• Data segment

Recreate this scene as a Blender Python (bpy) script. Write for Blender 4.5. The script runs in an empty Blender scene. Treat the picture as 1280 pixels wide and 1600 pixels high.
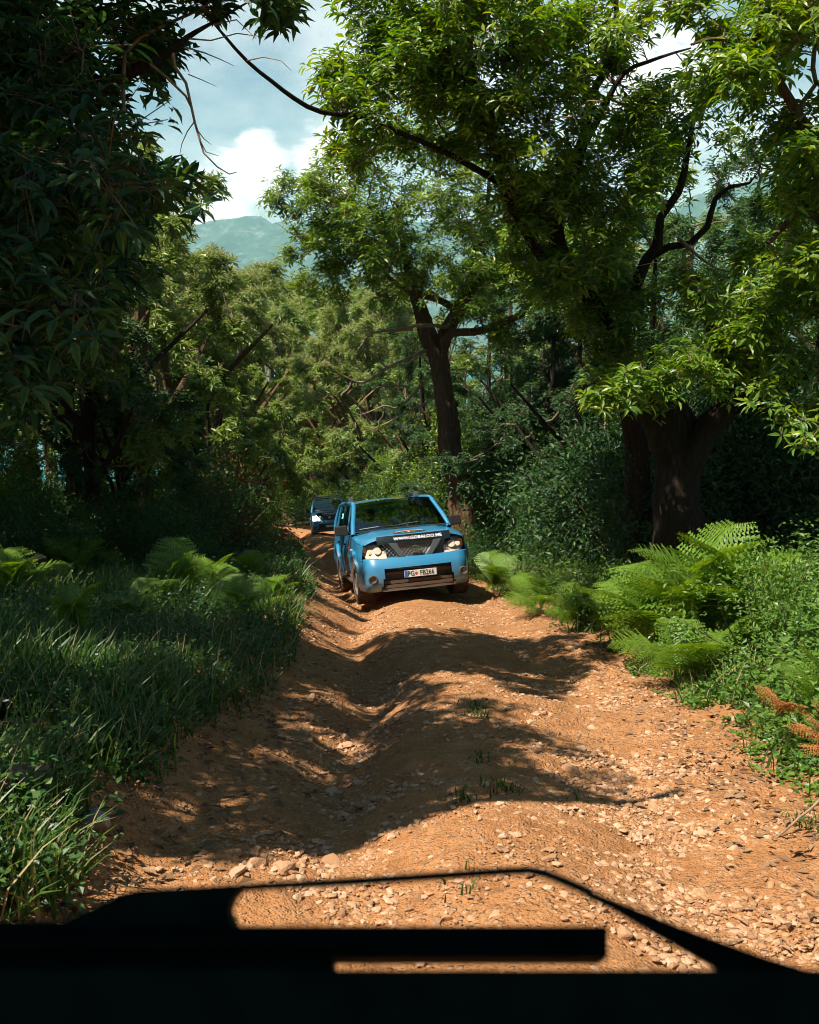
import bpy, bmesh, math, random
import numpy as np
from mathutils import Vector, Matrix, Quaternion

scene = bpy.context.scene
COL = scene.collection
RNG = np.random.default_rng(11)
random.seed(7)

# ------------------------------------------------------------------ camera
FPX = 1555.0
PITCH = math.radians(13.4)
SLOPE = 0.227
CAMH = 1.764
cam_d = bpy.data.cameras.new('camera')
cam = bpy.data.objects.new('camera', cam_d); COL.objects.link(cam)
cam.location = (0, 0, 0)
cam.rotation_euler = (math.radians(90) - PITCH, 0, 0)
cam_d.sensor_fit = 'VERTICAL'; cam_d.sensor_height = 36.0; cam_d.sensor_width = 28.8
cam_d.lens = 36.0 * FPX / 1600.0
cam_d.clip_start = 0.05; cam_d.clip_end = 30000
cam_d.dof.use_dof = True; cam_d.dof.focus_distance = 15.0; cam_d.dof.aperture_fstop = 6.7
scene.camera = cam

# ------------------------------------------------------------------ light
SUNV = Vector((-0.46, -0.20, 0.89)).normalized()
SUN_EL = math.asin(SUNV.z); SUN_AZ = math.atan2(SUNV.x, SUNV.y)
sun_d = bpy.data.lights.new('sun', 'SUN'); sun_d.energy = 5.0; sun_d.angle = math.radians(0.53)
sun_d.color = (1.0, 0.93, 0.80)
sun = bpy.data.objects.new('sun', sun_d); COL.objects.link(sun)
sun.rotation_euler = SUNV.to_track_quat('Z', 'Y').to_euler()
sun.location = (-20, 5, 40)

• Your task
Write out the listing word for word, omitting the pictures it holds.

• Answer for the task
Recreate this scene as a Blender Python (bpy) script. Write for Blender 4.5. The script runs in an empty Blender scene. Treat the picture as 1280 pixels wide and 1600 pixels high.
import bpy, bmesh, math, random
import numpy as np
from mathutils import Vector, Matrix, Quaternion

scene = bpy.context.scene
COL = scene.collection
RNG = np.random.default_rng(11)
random.seed(7)

# ------------------------------------------------------------------ camera
FPX = 1555.0
PITCH = math.radians(13.4)
SLOPE = 0.227
CAMH = 1.764
cam_d = bpy.data.cameras.new('camera')
cam = bpy.data.objects.new('camera', cam_d); COL.objects.link(cam)
cam.location = (0, 0, 0)
cam.rotation_euler = (math.radians(90) - PITCH, 0, 0)
cam_d.sensor_fit = 'VERTICAL'; cam_d.sensor_height = 36.0; cam_d.sensor_width = 28.8
cam_d.lens = 36.0 * FPX / 1600.0
cam_d.clip_start = 0.05; cam_d.clip_end = 30000
cam_d.dof.use_dof = True; cam_d.dof.focus_distance = 15.0; cam_d.dof.aperture_fstop = 6.7
scene.camera = cam

# ------------------------------------------------------------------ light
SUNV = Vector((-0.46, -0.20, 0.89)).normalized()
SUN_EL = math.asin(SUNV.z); SUN_AZ = math.atan2(SUNV.x, SUNV.y)
sun_d = bpy.data.lights.new('sun', 'SUN'); sun_d.energy = 5.0; sun_d.angle = math.radians(0.53)
sun_d.color = (1.0, 0.93, 0.80)
sun = bpy.data.objects.new('sun', sun_d); COL.objects.link(sun)
sun.rotation_euler = SUNV.to_track_quat('Z', 'Y').to_euler()
sun.location = (-20, 5, 40)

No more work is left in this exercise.